Selwyn Duke has, what for Democrats may be counterintuitive ideas about gun control. His idea? Enforce the laws already on the books! What an amazing thought! So, naturally you will want to read Duke's article at the American Thinker entitled You really want federal gun control intervention? Here's an idea for you.
Word is that the Senate has the necessary votes for federal gun control legislation designed to, among other things, pressure states into instituting “red flag” laws. These measures are controversial because they involve suspending a person’s rights (i.e., seizing his weapons) without due process.
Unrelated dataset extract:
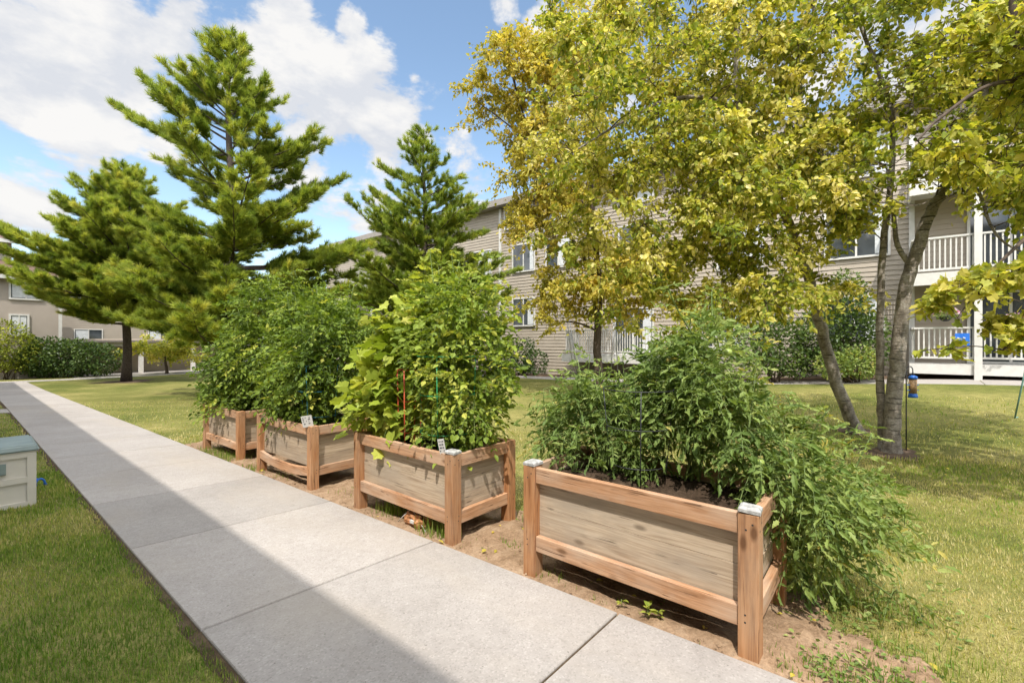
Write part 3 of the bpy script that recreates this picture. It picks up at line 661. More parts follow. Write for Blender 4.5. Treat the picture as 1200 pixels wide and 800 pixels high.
# ------------------------------------------------------------------ deck box and the blue tool
def deck_box():
    z0 = tz(.1, 6.6) - .01; t = thing('storage_box', (-.17, 6.66, z0), 'cream resin storage box with grey green lid beside the walk', 'storage box')
    w, dp, h = 1.20, .66, .53
    b = MB(); b.box((-w/2, -dp/2, 0), (w/2, dp/2, h)); 
    fr = -dp/2
    # raised frame ribs on the front and the right end
    for (x0, x1, a, c) in ((-w/2, w/2, 0, .055), (-w/2, w/2, .235, .29), (-w/2, w/2, h-.055, h)): b.box((x0-.012, fr-.018, a), (x1+.012, fr-.0005, c))
    for x in (-w/2-.012, -.2, .14, w/2-.045): b.box((x, fr-.0175, .0555), (x+.057, fr-.0006, h-.0555))
    for (a, c) in ((0, .055), (h-.055, h)): b.box((w/2+.0005, -dp/2, a), (w/2+.018, dp/2, c))
    for y in (-dp/2+.001, dp/2-.057): b.box((w/2+.0006, y, .0555), (w/2+.0175, y+.056, h-.0555))
    b.build('body', M['cream'], t)
    bm = bmesh.new(); bmesh.ops.create_cube(bm, size=1); bmesh.ops.scale(bm, vec=(w+.09, dp+.09, .06), verts=bm.verts)
    for v in bm.verts:
        if v.co.z > 0: v.co.x *= .96; v.co.y *= .93
    bmesh.ops.bevel(bm, geom=list(bm.edges), offset=.014, segments=3, affect='EDGES')
    me = bpy.data.meshes.new('lid'); bm.to_mesh(me); bm.free(); me.materials.append(M['lid']); o = bpy.data.objects.new('lid', me); COL.objects.link(o); o.parent = t; o.location = (0, 0, h+.032)
    b = MB(); b.box((.20, fr-.026, .34), (.42, fr-.02, .44)); b.box((.20, fr-.02, .335), (.42, fr-.0005, .345)); b.build('latch', M['lid'], t)
deck_box()
def blue_tool():
    x, y = .53, 7.12; t = MB(); a = np.linspace(0, math.pi, 14)
    t.tube(np.stack([.07*np.cos(a), 0*a, .03+.10*np.sin(a)], 1), .016, 8); t.tube([(-.07, 0, .02), (-.075, 0, .10), (-.04, 0, .15)], .026, 8); t.tube([(.07, 0, .03), (.10, .02, .005)], .02, 8)
    o = t.build('garden_tool', M['blue'], None, True); o.location = (x, y, tz(x, y)+.02); o.rotation_euler = (0, 0, .5); o.scale = (.62, .62, .62)
    tag(o, 'small bright blue plastic tool in the grass beside the cream storage box', 'garden tool')
blue_tool()

# ------------------------------------------------------------------ broadleaf trees
def catmull(P, n=6):
    P = np.asarray(P, float); Q = np.vstack([2*P[0]-P[1], P, 2*P[-1]-P[-2]]); out = []
    for i in range(1, len(Q)-2):
        for t in np.linspace(0, 1, n, endpoint=False):
            a, b_, c, d = Q[i-1], Q[i], Q[i+1], Q[i+2]
            out.append(.5*((2*b_) + (c-a)*t + (2*a-5*b_+4*c-d)*t*t + (3*b_-a-3*c+d)*t**3))
    out.append(P[-1]); return np.array(out)
def broad_tree(name, label, cat, trunks, lobes, nclump, nleaf, leaf, lmat, bmat, tmpl=DIAMOND, tmean=.5, tsd=.16, twigs=5, clump_r=.45, hang=.6, brad=.03, group=None, topy=.0, fill=.4, bare=0):
    """trunks: list of (points, r0, r1); the first point of the first trunk is the base"""
    base = np.array(trunks[0][0][0]); t = thing(name, base, label, cat, group=group)
    TP = []; TR = []
    for i, (pts, r0, r1) in enumerate(trunks):
        P = catmull(pts); r = np.linspace(r0, r1, len(P)); 
        if i == 0 or r0 > .07: r[0] *= 1.45; r[1] *= 1.2
        P = P + rng.normal(0, .10, P.shape)*r[:, None]
        b = MB(); b.tube(P - base, r, 12); b.build('trunk', bmat, t, True); TP.append(P); TR.append(r)
    TPa = np.concatenate(TP); TRa = np.concatenate(TR)
    C, D, rr = lobe_points(lobes, nclump + bare, fill)
    tb = MB(); lb = MB(); 
    per = max(1, nleaf//nclump)
    order = np.argsort(np.linalg.norm(C[:, None]-TPa[None], axis=2).min(1)); skel = TPa.copy(); skr = TRa.copy()
    for qi, ci in enumerate(order):
        c = C[ci]; d = np.linalg.norm(skel - c, axis=1) + np.maximum(0, skel[:, 2]-c[2]+.05)*1.6 
        j = int(np.argmin(d)); a = skel[j]; ln = np.linalg.norm(c-a); r0 = min(skr[j]*.7, brad*(.35+.35*ln))
        m = (a+c)/2 + np.array([0, 0, .16*ln]) + rng.normal(0, .09*ln, 3)
        P = bez(a, m, c, 8); r = np.linspace(r0, max(.004, r0*.35), 8); tb.tube(P - base, r, 5, cap=False)
        skel = np.vstack([skel, P[2:]]); skr = np.r_[skr, r[2:]]
        cr = clump_r*rng.uniform(.6, 1.35)
        ctint = tmean + rng.normal(0, tsd*.7)
        for k in range(twigs):
            dv = unit(rdir(1)[0]*np.array([1, 1, .55]) + unit(c-a)*.5); e = c + dv*cr*rng.uniform(.7, 1.3) - np.array([0, 0, hang*cr*.55])
            mm = (c+e)/2 + np.array([0, 0, hang*cr*.35]); Q = bez(c, mm, e, 6); tb.tube(Q - base, np.linspace(.006, .0025, 6), 3, cap=False)
            if ci >= nclump: continue
            nl = max(1, int(per/twigs*rng.uniform(.6, 1.4))); u = rng.uniform(.05, 1.05, nl)
            i0 = np.clip((u*5).astype(int), 0, 4); f = u*5 - i0
            p = Q[i0]*(1-f)[:, None] + Q[i0+1]*f[:, None] + rng.normal(0, .06*cr+.015, (nl, 3))
            A = rdir(nl)*.9 + np.array([0, 0, -hang]) + dv*.5; N = rdir(nl)*.8 + np.array([0, 0, .8])
            s = leaf*rng.uniform(.45, 1.4, nl)
            lb.leaves(p - base, A, N, s, s*rng.uniform(.55, .8, nl), tmpl, np.clip(ctint + rng.normal(0, tsd, nl), 0, 1))
    lb.build('crown', lmat, t); tb.build('branches', M['twig'] if bmat is not M['birch'] else M['twig'], t, True)
    return t
def lobe(px, py, d, rw, rh, rd=None, w=1): return (at(px, py, d), np.array([rw, rd or rw, rh]), w)
def gp(px, py, d):
    p = at(px, py, d); return np.array([p[0], p[1], tz(p[0], p[1]) - .05])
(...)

Wherever you stand on them and federal firearms laws in principle, however, a simple fact is under-emphasized in this debate: Laws mean little if not enforced.
What’s more, they’re actually instruments of evil if only enforced to the degree where good people will comply.
Here’s another fact: Corresponding to the general unwillingness among left-wing district attorneys to punish criminals (who aren’t also political opponents), these officials, though claiming firearms are a plague, aren’t punishing most gun crimes. Odd, huh?We already have an incredible number of restrictions on the purchase and possession of guns. The idea that it is easy to buy a gun is an out and out lie. Try it! Yes, you can purchase a gun on the internet, as in pay for the thing. But you cannot have it shipped to your door. Instead, the person who took your money will instruct you to designate a Federal Firearms Licensee who will still put you through the process of filling out a Form 4473 and run a criminal background check. Gang members who have been convicted of a felony cannot pass the background check and would be refused. Most criminals obtain their weapons from the black market or steal them themselves. Occasionally they get them by having their girlfriends purchase them, which is itself illegal as well. Duke points out that fully 50% of murders occur in certain parts of 2% of counties. Fully 73% of counties had no murders whatsoever in any given year.
Enforcement of local laws makes far more sense than any one-size-fits-all policy, too, as crime is not an evenly distributed phenomenon. Consider that more than half of 2016’s murders occurred in just certain parts of two percent of our land’s counties, and 68 percent of the homicides were committed in only small pockets of five percent of the counties.
Oh, these would be exclusively, or almost all, Democrat-governed areas.
In contrast and on average, “73 percent of counties in any given year had zero murders from 1977 to 2000,” reported Fox News in 2017. (These would generally be GOP areas.)
In other words, we don’t have a “gun problem. We have a Democrat population/governance problem.
What’s so disgusting about enacting more laws but not strictly enforcing those on the books, especially the important ones, is that only good people are affected. They tend to follow laws even when enforcement is lax and punishment for violation is minimal; miscreants won’t without the threat of Draconian measures.Perhaps instead of giving money to incentivise red flag laws, which are unconstitutional and will eventually be struck down, the incentive should be to actually enforce the most important of the gun restrictions: felons may not own or possess guns. This charge should always feature in any arrest of a felon. The NRA has also said that before any new gun laws are passed, perhaps it might be a good idea to enforce the laws already on the books. And while it is true that so many laws have been passed as to make owning a gun somewhat risky, it is still true that both at the state and federal level, the ability of felons to own guns is a scandal of our law enforcement.